Is US abetting rights violation in Uzbekistan?

THE intense repression here combined with the inequality of wealth and absence of reform will create the Islamic fundamentalism that the regime is trying to quash," said the British ambassador to Uzbekistan, Craig Murray, so of course they recalled him to London.

Around The World
By Gwynne Dyer


THE intense repression here combined with the inequality of wealth and absence of reform will create the Islamic fundamentalism that the regime is trying to quash," said the British ambassador to Uzbekistan, Craig Murray, so of course they recalled him to London.

Ally Number One, the United States of America, is making Uzbekistan a major logistical base for its military operations in Central Asia, and would be grateful if Britain's ambassador stopped bad-mouthing America's new ally in the crusade for democracy, Uzbekistani dictator Islam Karimov.

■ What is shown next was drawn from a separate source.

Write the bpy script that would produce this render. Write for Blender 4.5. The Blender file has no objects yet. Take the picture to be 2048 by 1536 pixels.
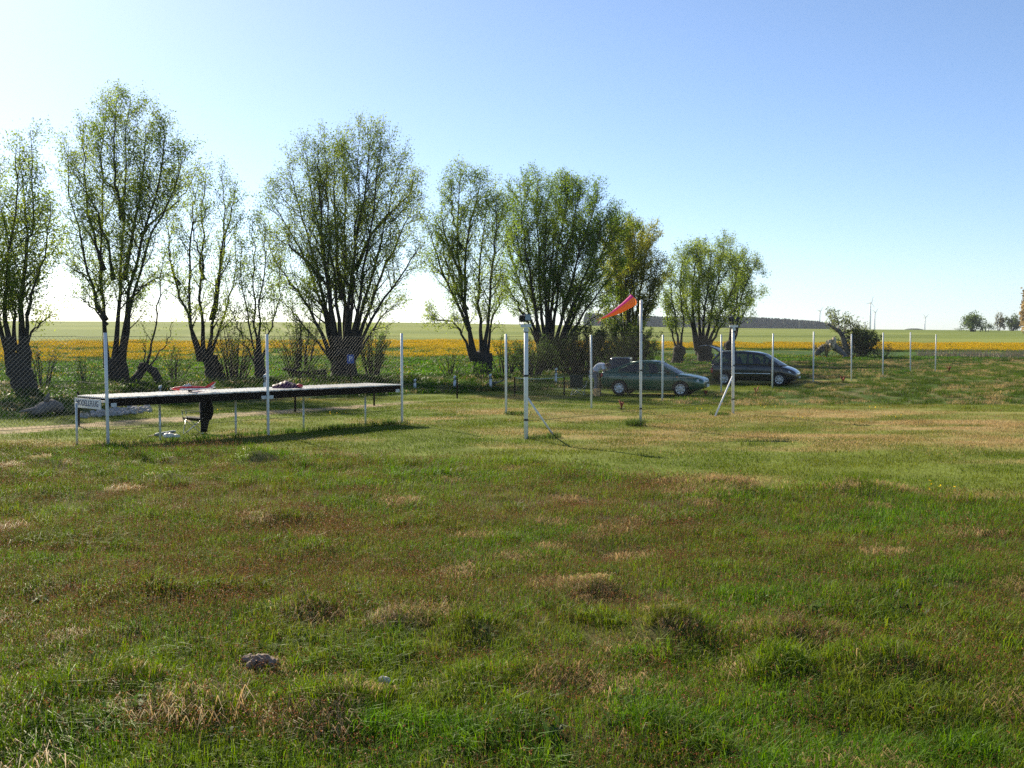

It looked like curtains for Murray: trumped-up allegations of drunkenness and womanising, our American friends deeply distressed at his comments about Karimov, best find him something else to do out of the limelight until all this blows over. But then something surprising happened.

It’s not clear quite what it was — either Murray's professional colleagues at the British Foreign Office quietly rebelled against the plan to sacrifice one of their own on the altar of the ‘special relationship’ with the United States, or Prime Minister Tony Blair's government decided that this was a genuflection too far -- but suddenly, last month, Craig Murray was back in Tashkent. What’s more, his mouth has not been sealed shut.

Murray was hardly back in the country when Fatima Mukhadirova, the mother of a young Uzbek man who had been tortured and murdered by the authorities for his alleged links with Islamic extremism, was herself sentenced to six years in a maximum security prison for publicising information about her son's torture (or attempting to "overthrow the constitutional order," as the court put it). Murray could not contain himself: “It is another example of a gross breach of human rights in Uzbekistan,” he said.

There is absolutely no evidence that Mrs Mukhadirova's son, Muzafar Avazov, was anything but a devout Muslim with no political links: in Islam Karimov’s brutal and arbitrary dictatorship, just being seen in a mosque can draw suspicion to you.

Avazov was arrested, tortured and killed in the notorious Jaslik jail, as thousands of others have been in Uzbekistan on equally flimsy charges. The only different thing about the case is that when his mother got his body back, she took pictures of it and publicised them. When Murray saw them in 2002, he protested loudly.

When Avazov's mother was sent to jail last week for making the horrors public, he protested again, telling the BBC World Service that the six-year sentence was “simply appalling!”. Later he told the Guardian newspaper: “She took photographs of her son's corpse which she gave to the British embassy.

The Foreign Office sent them to the University of Glasgow pathology department. Their forensic report said the body had clearly been immersed (in boiling water) because of the tide marks around the upper torso.” His teeth had also been smashed and his fingernails pulled out, but the Uzbek prison authorities continue to insist that he died because inmates spilled hot tea on him.

An everyday story of Central Asian folk, ending with the sentencing of a 63-year-old woman to six years at hard labour. (“The chances of her surviving that are very limited,” Murray commented.) This sort of stuff goes on all the time in most of America’s new allies in the former Soviet Union, and the US government steadfastly looks the other way because now they have become valuable allies in the ‘war against terror’, whatever that means these days.

But it is refreshing to see a diplomat who does not believe that he was hired to lie for his country.